Nepal’s Pivot to China May Be Too Late

in Program

Nepal’s constitutional crisis in the winter of 2015 and spring of 2016 prompted protesting parties to enforce an economic blockade in the Terai region on the Nepali-Indian border. Protesting Nepali groups included ethnic minorities that feel underrepresented in the new federalist system. Unofficial political support from India enabled the protests to last four-and-a-half months, debilitating the already weakened Nepali economy and creating a humanitarian crisis. Citing Indian government complicity in the embargo, Nepali Prime Minister Khadga Prasad Sharma Oli reached out to Beijing for help, prompting cries of a Nepali pivot to China. While some shifting towards China does seem to be underway, Nepal will always require good relations with its longtime partner India. The real story in Nepal is a possible internal security disaster that would go against Nepali, Indian, and Chinese interests.

Between Two Giants

A fresh outbreak of protests this week highlights the urgency of Nepal’s ongoing constitutional crisis. A resurgence of violence in the next year is possible, perhaps at a greater scale than the episodes of police and protester violence during the blockade that resulted in over 50 deaths. This would be devastating for a country still reeling from a 2015 earthquake that killed close to 9,000 people, followed by a crippling economic blockade and rising ethnic tensions.
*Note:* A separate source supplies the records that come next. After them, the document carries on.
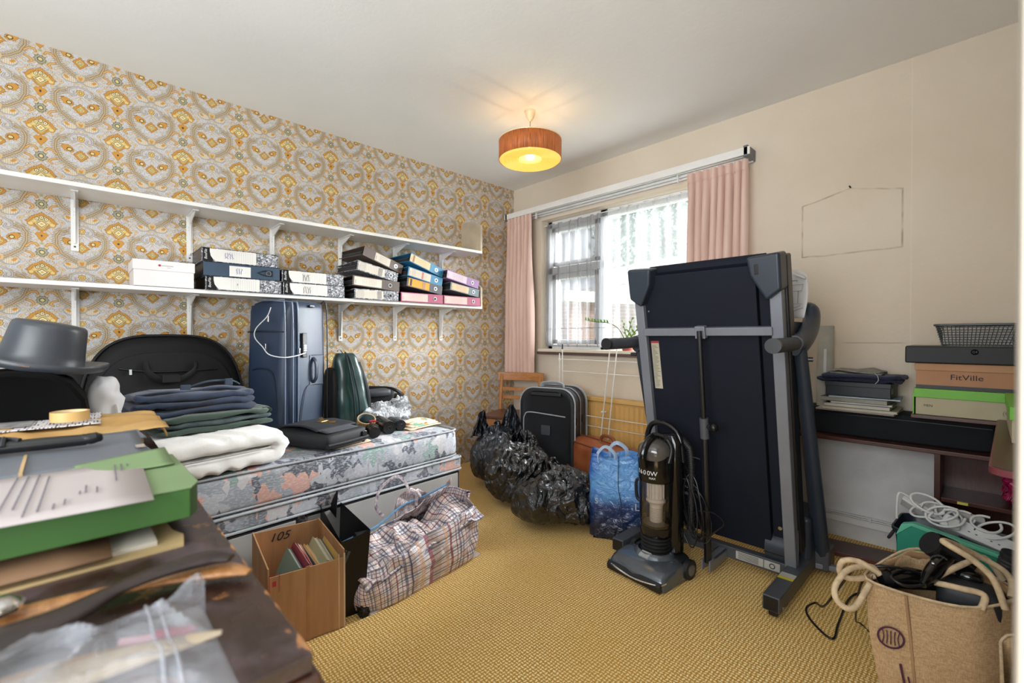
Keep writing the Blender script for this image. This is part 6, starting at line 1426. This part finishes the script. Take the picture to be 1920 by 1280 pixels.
dkb = thing('box', 'flat dark grey box on top of the book pile under the navy cloth', 'box', (2.60, 2.755, z), R(-2)); obj('carton', B().bb(-.125, .125, -.09, .09, 0, .066), mat('dark_slate_card', '#262c32', .5), dkb, bevel=.003); obj('side_label', B().bb(.1251, .1256, -.07, -.03, .02, .05), m_line, dkb); obj('lid', B().bb(-.127, .127, -.092, .092, .045, .068), mat('dark_slate_lid', '#2b3238', .5), dkb, bevel=.003)
z += .068
nvc = folded('folded_cloth', 'folded navy fabric on the dark box', 'cloth', (2.60, 2.75, z), R(3), .33, .2, 2, .019, mat('navy_drill', '#1b2440', .85, vs_=20, sheen=.1), 21, None, .009)
gyc = folded('folded_cloth', 'crumpled light grey cloth with frayed edge on the navy fabric', 'cloth', (2.60, 2.74, z + .036), R(-5), .21, .15, 2, .010, mat('pale_grey_linen', '#8d8a82', .9, vs_=30), 31, None, .009)
obj('frayed_thread', B().tube([(.07, -.07, .01), (.085, -.09, .0), (.09, -.10, -.02), (.08, -.105, -.035)], .0012, 5, 4), mat('white_thread', '#c8c8c8', .9), gyc)
rp = thing('paper_roll', 'tall pale rolled poster leaning against the wall behind the treadmill', 'roll', (2.44, 2.80, .572), 0, rot=(R(-3), 0, 0)); obj('roll', B().lathe([(.001, 0), (.033, 0), (.036, .25), (.036, .54), (.03, .54), (.03, .50), (.001, .50)], 24), mat('pale_grey_paper', '#b9b6ac', .7), rp, smooth=50); obj('edge_label', B().bb(.0, .012, -.0375, -.036, .30, .42), m_whitep, rp)

# tub with extension leads
tb_ = thing('storage_tub', 'dark plastic tub with a sea green lid stood against its front', 'tub', (2.945, 2.46, 0), R(-3))
m_tub = mat('navy_plastic_tub', '#252e3a', .35)
b = B()
for z0, z1, s0, s1 in ((0, .29, .0, .03),): b.loft([[(p[0], p[1], z) for p in rr(.30 + 2 * s_, .19 + 2 * s_, .04, 5)] for z, s_ in ((.0, 0), (.004, .002), (.275, .022), (.285, .032), (.295, .032), (.295, .026), (.28, .018), (.01, -.004))], True, True)
obj('tub', b, m_tub, tb_, smooth=40); obj('clip_handle', B().tube([(-.185, -.03, .25), (-.20, -.03, .22), (-.20, .03, .22), (-.185, .03, .25)], .006, 8, 4), m_dgrey, tb_)
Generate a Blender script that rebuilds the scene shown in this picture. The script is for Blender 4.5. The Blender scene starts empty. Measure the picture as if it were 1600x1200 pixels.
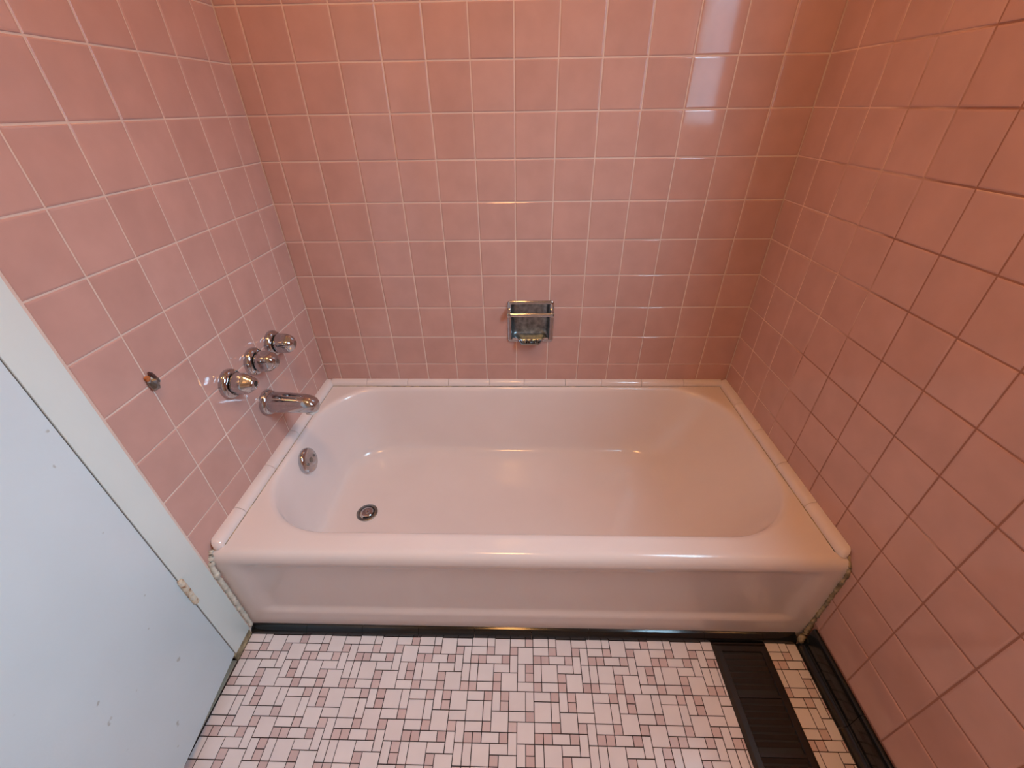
import bpy, bmesh, math, random
from mathutils import Vector, Matrix, Euler
random.seed(7)
PI = math.pi
SC = bpy.context.scene
COL = SC.collection

# ------------------------------------------------------------------ camera
cam_d = bpy.data.cameras.new('camera')
cam = bpy.data.objects.new('camera', cam_d)
COL.objects.link(cam)
cam.location = (-0.00323, -1.28495, 1.17218)
cam.rotation_mode = 'XYZ'
cam.rotation_euler = (0.98423, 0.01311, 0.02347)
cam_d.sensor_fit = 'HORIZONTAL'
cam_d.sensor_width = 36.0
cam_d.lens = 652.99 / 1600 * 36.0
cam_d.clip_start = 0.01
SC.camera = cam

# ------------------------------------------------------------------ exposure, sky
SC.view_settings.view_transform = 'Standard'
SC.view_settings.look = 'None'
SC.view_settings.gamma = 1.0
SC.view_settings.use_curve_mapping = False
SC.view_settings.exposure = 0.06
LAMP_STRENGTH = 54.0
LAMP_COLOR = (1.0, 0.47, 0.15)
SKY_STRENGTH = 24.0
SKY_TOP = (0.50, 0.78, 1.00)
SKY_LOW = (0.03, 0.046, 0.060)
SKY_HAZE = (0.10, 0.15, 0.20)

world = bpy.data.worlds.new('sky')
SC.world = world
world.use_nodes = True
wn = world.node_tree
wn.nodes.clear()
w_out = wn.nodes.new('ShaderNodeOutputWorld')
w_bg = wn.nodes.new('ShaderNodeBackground')
w_tc = wn.nodes.new('ShaderNodeTexCoord')
w_sep = wn.nodes.new('ShaderNodeSeparateXYZ')
w_ramp = wn.nodes.new('ShaderNodeValToRGB')
w_ramp.color_ramp.elements[0].position = 0.0  # below the horizon: ground and trees
w_ramp.color_ramp.elements[0].color = SKY_LOW + (1,)
w_ramp.color_ramp.elements[1].position = 0.55
w_ramp.color_ramp.elements[1].color = SKY_TOP + (1,)
wn.links.new(w_tc.outputs['Generated'], w_sep.inputs[0])
w_el = w_ramp.color_ramp.elements
for pos in (0.045, 0.22):       # hazy band above the horizon
    e = w_el.new(pos); e.color = SKY_HAZE + (1,)
w_add = wn.nodes.new('ShaderNodeMath'); w_add.operation = 'ADD'; w_add.inputs[1].default_value = 0.10
wn.links.new(w_sep.outputs['Z'], w_add.inputs[0])
wn.links.new(w_add.outputs[0], w_ramp.inputs[0])
wn.links.new(w_ramp.outputs[0], w_bg.inputs['Color'])
w_bg.inputs['Strength'].default_value = SKY_STRENGTH
wn.links.new(w_bg.outputs[0], w_out.inputs[0])

# ------------------------------------------------------------------ dimensions
HW = 0.7295            # half width between the tiled side walls
P = 0.108              # wall tile pitch
Z0 = 0.4038            # a horizontal joint
BACK_OFF = 0.0547      # first vertical joint from the left corner
LEFT_OFF = 0.0843
RIGHT_OFF = 0.0963
REAR = -2.25
CEIL = 2.42
TILE_TOP = Z0 + 14 * P
WY0, WY1, WZ0, WZ1 = -1.07, -0.66, 1.085, 2.00      # window opening in the right wall

# portal in the window opening guides the daylight
pd = bpy.data.lights.new('window_portal', 'AREA')
pd.shape = 'RECTANGLE'
pd.size = WZ1 - WZ0
pd.size_y = WY1 - WY0
pd.cycles.is_portal = True
po = bpy.data.objects.new('window_portal', pd)
COL.objects.link(po)
po.location = (HW + 0.05, (WY0 + WY1) / 2, (WZ0 + WZ1) / 2)
po.rotation_euler = (0, PI / 2, 0)

# ------------------------------------------------------------------ helpers
def tag(o, label=None, cat=None, group=None, kind=None):
    if label: o['label'] = label
    if cat: o['category'] = cat
    if group: o['group'] = group
    if kind: o['kind'] = kind
    return o

def obj(name, bm, mats, parent=None, smooth=False, angle=None, recalc=True):
    if recalc:
        bmesh.ops.recalc_face_normals(bm, faces=bm.faces[:])
    me = bpy.data.meshes.new(name)
    bm.to_mesh(me); bm.free()
    if not isinstance(mats, (list, tuple)): mats = [mats]
    for m in mats: me.materials.append(m)
    if smooth:
        for p in me.polygons: p.use_smooth = True
        if angle is not None:
            me.set_sharp_from_angle(angle=math.radians(angle))
    o = bpy.data.objects.new(name, me)
    COL.objects.link(o)
    if parent is not None:
        o.parent = parent
        o.matrix_parent_inverse = Matrix.Identity(4)
    return o

def empty(name, loc, rot=(0, 0, 0)):
    o = bpy.data.objects.new(name, None)
    o.empty_display_size = 0.05
    COL.objects.link(o)
    o.location = loc; o.rotation_euler = rot
    return o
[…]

On the subcontinent, India and China vie for influence, while lesser powers like Nepal navigate geopolitics by currying favor with their great state neighbors. A rapid uptick in China-Nepal relations threatens to shake up foreign relations in South Asia. Ultimately, though, both Indian and Chinese goals for the region are served best by promoting political stability and economic growth in Nepal. Emerging from this constitutional crisis intact will require Nepal’s leaders to walk a tightrope between two giants.